Five things China can learn from India - 3. Innovation

Innovation is not the greatest of strengths in China. China is disciplined, but that is a strength as well as a weakness. Innovation, and even entrepreneurship, is not on the same page as in India. That’s a difficult lesson for China to learn.

In the last post, I argued that Chinese are disciplined in their work. I said “In the BPO business that I was involved in, you could rely on the team in China not to deviate from the standard process”. That’s also a weakness.

The average Chinese employee is uncomfortable in an unstructured situation. “Tell us what to do and we’ll do it well” is a mindset that’s common. “You’re the boss, why are you asking us ?” is another phrase , which is often unsaid, but meant many times. Hierarchy counts for a lot here. When I ask colleagues to challenge the process, innovate, rationalize, argue, and fight, there’s fidgeting and discomfort. It doesn’t come naturally to them.

Indians, by nature, are an argumentative lot. Challenge comes naturally to them. Its difficult to keep a process straight – somebody is always tinkering with it, trying to change it, trying to tweak it. When I ask a bunch of colleagues to challenge the process, innovate, etc, they take to it with gusto. They would rather innovate, than do a set process properly ! The cauldron of India is chaotic, but it does promote innovation.

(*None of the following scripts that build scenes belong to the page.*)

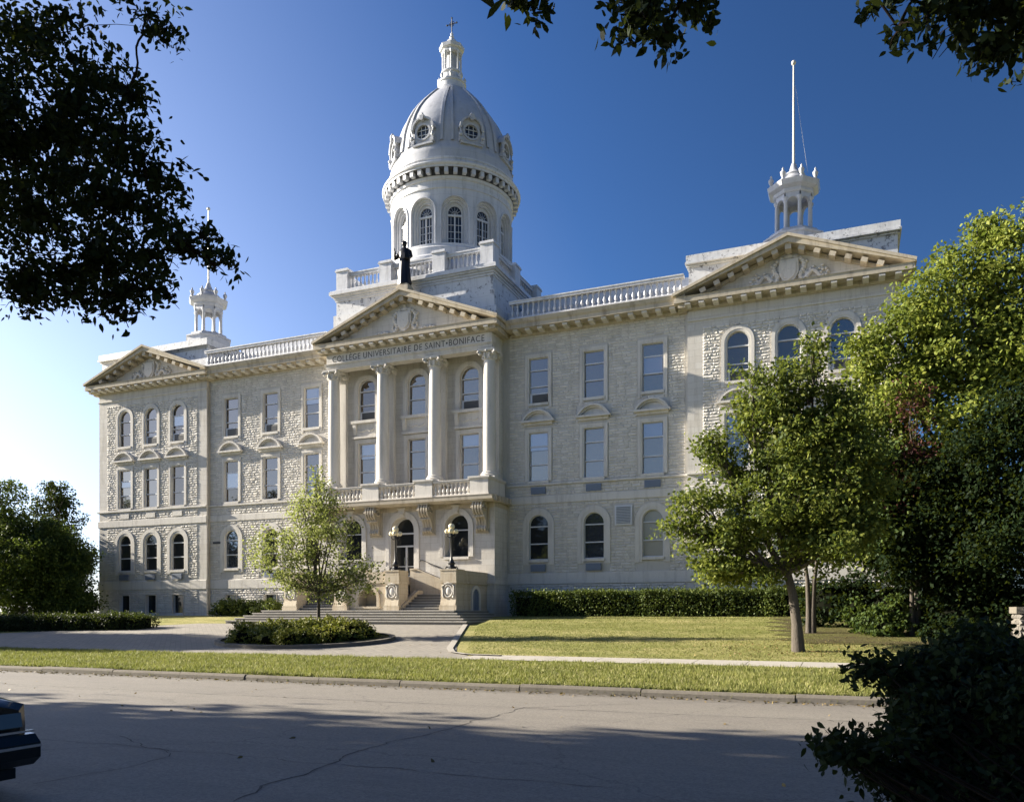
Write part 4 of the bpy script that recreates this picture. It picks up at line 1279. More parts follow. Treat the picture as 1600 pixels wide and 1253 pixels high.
# right arm (viewer's left) raised in blessing, left arm bent holding a book
g.tube([(-.34, 0, 2.42), (-.50, -.06, 2.15), (-.54, -.22, 1.98), (-.50, -.34, 2.22), (-.48, -.38, 2.42)], [.13, .13, .12, .08, .055], 8)
for k, (dx, dz) in enumerate(((-.03, .13), (-.01, .17), (.015, .165), (.035, .09), (.045, .07))): g.tube([(-.48 + dx*.5, -.39, 2.42), (-.48 + dx, -.4, 2.42 + dz)], .014, 5)
g.tube([(-.53, -.34, 2.43), (-.56, -.37, 2.5)], .015, 5)
g.tube([(.36, 0, 2.42), (.46, -.02, 2.1), (.42, -.2, 1.88), (.22, -.34, 1.95)], [.14, .14, .12, .07], 8)
g.box(.02, .26, -.42, -.34, 1.86, 2.2)
g.sphere((0, -.19, 2.93), .035, 5); g.tube([(0, -.2, 2.97), (0, -.21, 2.9)], .02, 5)
for s in (-1, 1): g.sphere((s*.055, -.185, 2.97), .02, 4); g.sphere((s*.155, -.02, 2.93), .03, 4)
g.sphere((0, .0, 3.0), .165, 8, (1, 1.05, .8))
obj('figure', g, 'bronze', st, st.location, smooth=50)

# ------------------------------------------------------------------ entrance terrace and stairs
T = empty('entrance_stair', (0, -6, GB))
tag(T, 'stone double staircase with carved piers, niche and broad front steps', 'stairs')
LZ = .15
def arch_wall(mb, x0, x1, y, z0, z1, cx, hw, zb, zt, depth, n=14):
    o = outl(hw, zb, zt, True, n); o = [(x + cx, z) for x, z in o]
    rect = []
    cz = (zb + zt) / 2
    for x, z in o:
        f = (x - cx) / hw
        rect.append((x0 if f <= -.999 else x1 if f >= .999 else x0 + (x1 - x0) * (f + 1) / 2, z1 if -.999 < f < .999 else z))
    rect[0] = (x0, zb); rect[-1] = (x1, zb)
    rect[1] = (x0, z1); rect[-2] = (x1, z1)
    mb.strip(Y(o, y), Y(rect, y))
    mb.strip(Y(o, y), Y(o, y + depth)); mb.poly(Y(o, y + depth))
    mb.add([(x0, y, z0), (x1, y, z0), (x1, y, zb), (x0, y, zb)], [(0, 1, 2, 3)])
    ro = [(x + cx, z) for x, z in outl(hw + .2, zb, zt + .2, True, n)]
    mb.strip(Y(o, y - .05), Y(ro, y - .05)); mb.strip(Y(ro, y - .05), Y(ro, y)); mb.strip(Y(o, y), Y(o, y - .05))
    mb.box(cx - hw - .25, cx + hw + .25, y - .08, y, zb - .12, zb)
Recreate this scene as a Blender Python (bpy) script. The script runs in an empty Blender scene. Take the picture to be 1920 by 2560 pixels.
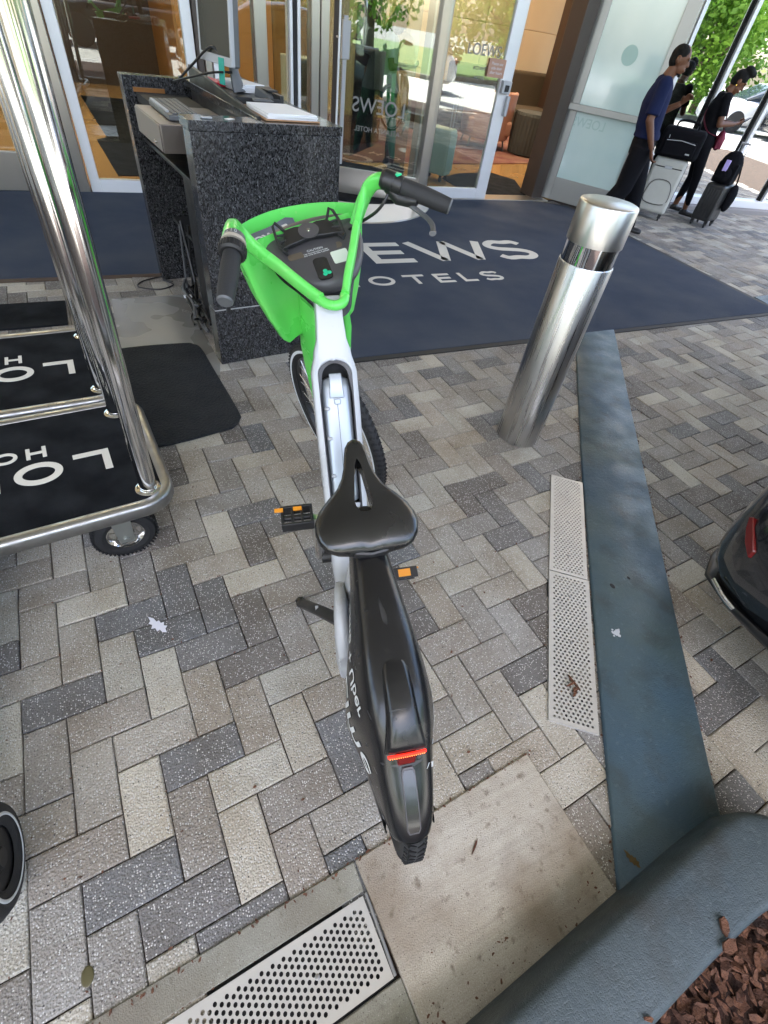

Without constant innovation and improvement, there’s only obsolescence down the road. Its not a sustainable model to let somebody else do the innovation and copy it effectively. To be able to compete effectively in the world, you have to be an innovative culture. The current set of competitive advantages that China has , will erode over time. New advantages will come only from innovation; not from conformity.

Its not difficult to see why this is so in China. Chinese , are by nature actually entrepreneurial. But in an organisational setting they lose that instinct. They have chosen a political and social system that is tilted much too much towards discipline and conformity. Dissent is not encouraged. Outside influences are moderated – witness the blocking of Wikipedia, Blogspot , YouTube, Wordpress, et al. Media and reporting is sterile. People are encouraged to look up to an authority for answers. This is not fertile ground for an innovative culture. China has chosen a certain to road, which has lots of advantages, but equally has some disadvantages.

As I observed before, this is a difficult lesson for China to learn. But learn it must, in due course. Sometimes the chaos and indiscipline in India can be an advantage.